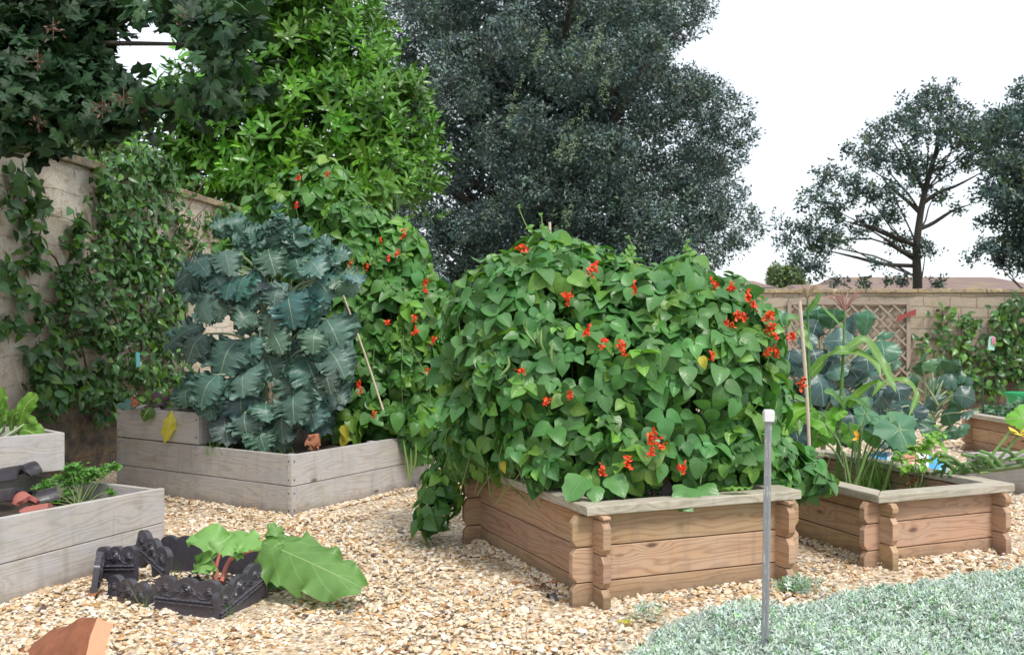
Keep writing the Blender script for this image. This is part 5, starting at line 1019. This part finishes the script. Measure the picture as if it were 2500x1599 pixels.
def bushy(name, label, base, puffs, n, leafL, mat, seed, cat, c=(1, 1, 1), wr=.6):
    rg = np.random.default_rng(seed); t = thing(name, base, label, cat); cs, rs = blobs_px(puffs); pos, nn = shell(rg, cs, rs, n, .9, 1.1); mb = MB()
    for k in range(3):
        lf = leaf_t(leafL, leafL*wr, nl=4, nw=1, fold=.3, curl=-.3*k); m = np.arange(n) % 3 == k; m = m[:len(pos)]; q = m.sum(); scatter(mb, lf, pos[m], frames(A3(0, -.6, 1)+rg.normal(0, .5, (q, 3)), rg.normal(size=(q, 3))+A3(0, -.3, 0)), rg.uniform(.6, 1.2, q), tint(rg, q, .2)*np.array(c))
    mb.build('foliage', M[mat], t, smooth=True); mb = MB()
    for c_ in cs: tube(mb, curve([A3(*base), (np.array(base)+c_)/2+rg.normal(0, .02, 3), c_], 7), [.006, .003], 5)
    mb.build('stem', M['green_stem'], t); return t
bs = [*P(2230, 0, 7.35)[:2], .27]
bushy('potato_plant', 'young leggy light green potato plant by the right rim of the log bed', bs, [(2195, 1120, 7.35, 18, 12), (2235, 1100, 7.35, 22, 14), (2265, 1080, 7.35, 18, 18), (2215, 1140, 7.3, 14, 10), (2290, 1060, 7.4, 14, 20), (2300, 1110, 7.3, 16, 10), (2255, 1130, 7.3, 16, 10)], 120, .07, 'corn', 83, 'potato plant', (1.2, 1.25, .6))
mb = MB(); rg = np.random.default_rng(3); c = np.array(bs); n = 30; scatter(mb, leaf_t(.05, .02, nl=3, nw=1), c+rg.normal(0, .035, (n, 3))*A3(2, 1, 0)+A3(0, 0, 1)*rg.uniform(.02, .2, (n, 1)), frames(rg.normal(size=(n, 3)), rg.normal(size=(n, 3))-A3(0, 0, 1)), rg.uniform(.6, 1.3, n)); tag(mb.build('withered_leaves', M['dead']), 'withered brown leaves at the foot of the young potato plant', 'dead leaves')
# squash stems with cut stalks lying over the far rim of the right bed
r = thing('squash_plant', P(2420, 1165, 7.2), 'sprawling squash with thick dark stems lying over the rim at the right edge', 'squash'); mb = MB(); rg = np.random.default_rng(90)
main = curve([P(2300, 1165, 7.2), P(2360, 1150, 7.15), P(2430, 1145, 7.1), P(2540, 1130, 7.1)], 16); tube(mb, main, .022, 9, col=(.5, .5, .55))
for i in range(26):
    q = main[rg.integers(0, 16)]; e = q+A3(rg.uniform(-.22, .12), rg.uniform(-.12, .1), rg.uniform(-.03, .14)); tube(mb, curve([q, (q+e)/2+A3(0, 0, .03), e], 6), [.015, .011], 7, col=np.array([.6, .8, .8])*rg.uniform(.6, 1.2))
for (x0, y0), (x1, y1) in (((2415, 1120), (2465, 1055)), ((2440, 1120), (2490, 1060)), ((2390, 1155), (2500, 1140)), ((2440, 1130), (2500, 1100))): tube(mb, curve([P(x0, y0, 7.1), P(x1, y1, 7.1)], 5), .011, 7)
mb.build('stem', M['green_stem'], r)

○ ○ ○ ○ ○

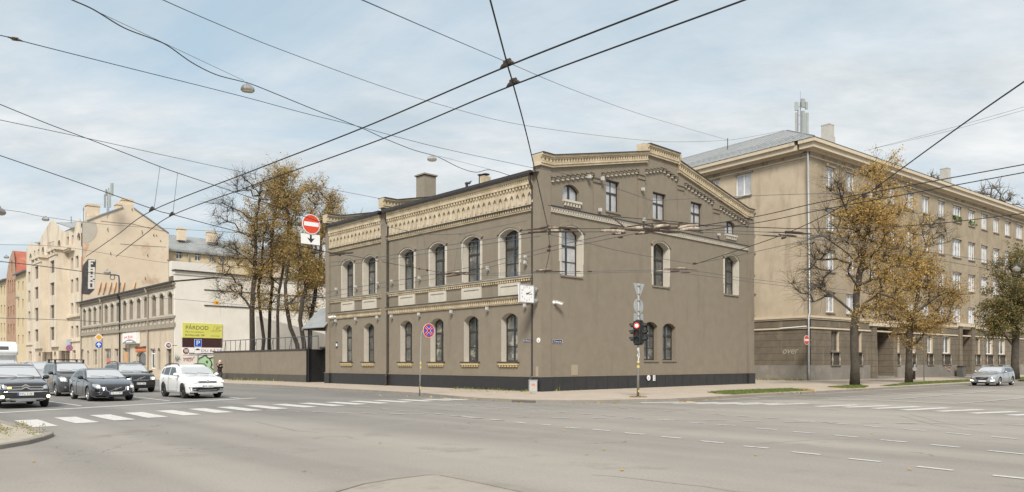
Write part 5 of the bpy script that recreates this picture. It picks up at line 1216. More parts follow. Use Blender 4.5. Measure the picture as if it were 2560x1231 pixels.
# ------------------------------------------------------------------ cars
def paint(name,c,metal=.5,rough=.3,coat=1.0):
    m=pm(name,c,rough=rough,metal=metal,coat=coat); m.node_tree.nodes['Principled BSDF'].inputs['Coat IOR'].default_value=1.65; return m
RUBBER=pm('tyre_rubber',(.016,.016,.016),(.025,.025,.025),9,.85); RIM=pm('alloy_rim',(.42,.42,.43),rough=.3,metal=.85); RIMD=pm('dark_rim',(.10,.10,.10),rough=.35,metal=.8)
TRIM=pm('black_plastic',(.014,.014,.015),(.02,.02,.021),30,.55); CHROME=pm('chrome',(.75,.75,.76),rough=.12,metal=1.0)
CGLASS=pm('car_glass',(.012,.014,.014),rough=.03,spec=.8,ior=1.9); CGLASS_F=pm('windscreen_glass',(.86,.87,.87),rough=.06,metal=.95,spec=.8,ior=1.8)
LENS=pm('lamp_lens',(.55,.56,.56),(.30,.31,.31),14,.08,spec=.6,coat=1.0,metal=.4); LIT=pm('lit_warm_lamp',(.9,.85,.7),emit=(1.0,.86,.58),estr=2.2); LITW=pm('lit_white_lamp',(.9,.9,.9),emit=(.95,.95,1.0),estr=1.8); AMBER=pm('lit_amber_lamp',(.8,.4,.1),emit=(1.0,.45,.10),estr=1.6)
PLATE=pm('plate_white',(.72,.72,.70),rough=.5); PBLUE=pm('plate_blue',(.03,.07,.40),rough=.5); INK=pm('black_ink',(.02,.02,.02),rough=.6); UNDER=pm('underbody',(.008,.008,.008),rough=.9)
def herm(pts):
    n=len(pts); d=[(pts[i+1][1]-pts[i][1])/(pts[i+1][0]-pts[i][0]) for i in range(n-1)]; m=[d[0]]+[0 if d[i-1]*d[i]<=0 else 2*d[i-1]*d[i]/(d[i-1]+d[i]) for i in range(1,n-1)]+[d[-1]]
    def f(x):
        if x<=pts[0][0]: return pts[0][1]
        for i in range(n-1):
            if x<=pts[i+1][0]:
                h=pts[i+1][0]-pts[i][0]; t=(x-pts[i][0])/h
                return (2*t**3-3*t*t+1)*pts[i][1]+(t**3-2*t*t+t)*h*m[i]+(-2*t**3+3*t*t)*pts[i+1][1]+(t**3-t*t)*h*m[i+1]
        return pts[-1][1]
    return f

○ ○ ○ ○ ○

- _WHAT IS ASKED_
Among the entries above, how many lines include the word "script"? Reply with the number only.

- _ANSWER_
2